По мере того как мы удаляемся от грубой материи, в которой законы движения развиваются почти без перерывов, это совпадение кажется ускользающим от нас, потому что, дойдя до вершины лестницы существ, мы уже не видим более первых ее ступеней, не постигаем, как инфузория могла развиться до человека и каким образом дикарь каменной эпохи, неандерталец, превратился
1) Прогресс. Но если эти превращения поражают нас своей неожиданностью и как бы говорят в пользу прогресса бесконечного, неизбежного и совершающегося со страшной быстротой, то внимательное исследование доказывает, что этот прогресс никогда не проявляется повсеместно и сразу или какими-нибудь скачками, обусловленными особым творческим актом. Он был, напротив того, результатом очень медленной эволюции, обусловленной отчасти внешними случайностями, влияние которых упрочивалось естественным отбором и борьбой за существование, дозволяющими жить и размножаться только видам, наиболее хорошо вооруженным против всяких опасностей, а отчасти – именно законом инерции, потому что, раз начавшись, движение не только не могло остановиться, а шло, постоянно ускоряясь, так как действующая причина изменений одновременно вызывает в разных направлениях многообразный эффект и увеличивает гетерогенность.
Так, телеграфы и железные дороги обусловили не только быстроту сообщений, но и скучивание населения в больших центрах, ослабление голодовок и появление целого ряда новых отраслей промышленности, а стало быть, новых категорий работы и рабочих складов и оптовых магазинов, доступ к которым не преграждается уже большими расстояниями. А быстрота и дешевизна сообщений, в свою очередь, содействовали специализации промышленности.
Все это проявляется тем легче, что поле применения новых сил постоянно расширяется и становится более гетерогенным, почему и результаты такого применения оказываются более многочисленными и разнообразными. В Ломбардской долине телеграф шире распространен, чем на Корсике; дикие раньше нас узнали каучук, которым мы теперь так широко пользуемся, но не умели ни к чему приложить его.

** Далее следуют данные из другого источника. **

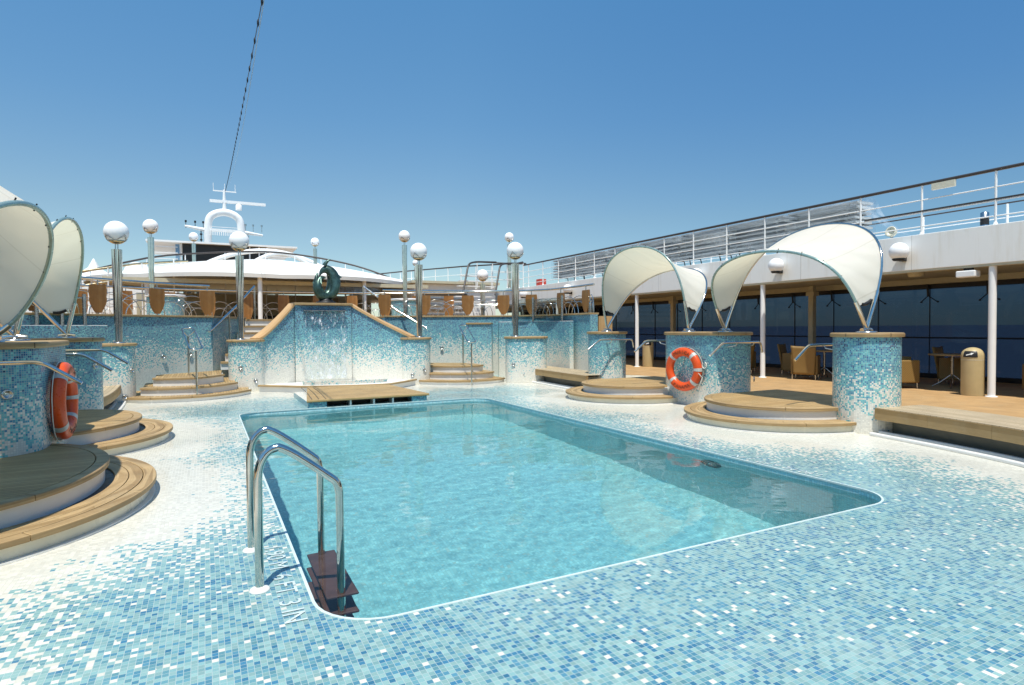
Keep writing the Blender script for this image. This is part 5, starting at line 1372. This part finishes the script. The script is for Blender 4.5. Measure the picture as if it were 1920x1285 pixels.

Размножение результатов, в свою очередь, обусловливается непрочностью всего однородного, гомогенного, так как под влиянием постоянно действующей силы это последнее дифференцируется, превращается в гетерогенное, что и составляет первое условие всякого совершенствования.
Чем более животное совершенствуется и приспосабливается, тем более оно становится гетерогенным. У современного европейца черепные и лицевые кости гораздо более дифференцированы, чем у папуаса. Точно так же дифференцирован и их труд. В самом деле, между тем как дикарь должен быть одновременно воином, охотником, рыболовом и каменщиком, у нас каждое из этих ремесел подразделяется на множество отдельных специальностей.
Этот закон был выражен Дарвином под другой формой в его теории стремления каждого индивидуума к изменению той наклонности, от которой именно и зависит образование новых видов и родов. Изменяемость, однако же, нисколько не противоречит закону инерции и есть, напротив того, результат действия этого закона под влиянием внешних толчков, обусловленных необходимостью победить в борьбе за существование, дозволяющей жить только наиболее приспособленным.
2) Инерция в органическом мире. Как бы то ни было, эта дифференциация, развитие столь разнообразных форм, происходит лишь очень медленно.
«Естественный отбор, – пишет Дарвин, – так же как и прочность наиболее приспособленных организмов, вовсе не обязывает к дальнейшему прогрессивному развитию; он только пользуется выгодными для индивидуума случайными изменениями. Тщетно было бы доискиваться, какую выгоду может принести инфузории, или глисту, или какому-нибудь червю более сложная организация, а так как нет выгоды, то и формы этих животных не улучшаются или улучшаются очень мало. Этим и объясняются прочность и неизменность многих низших организмов».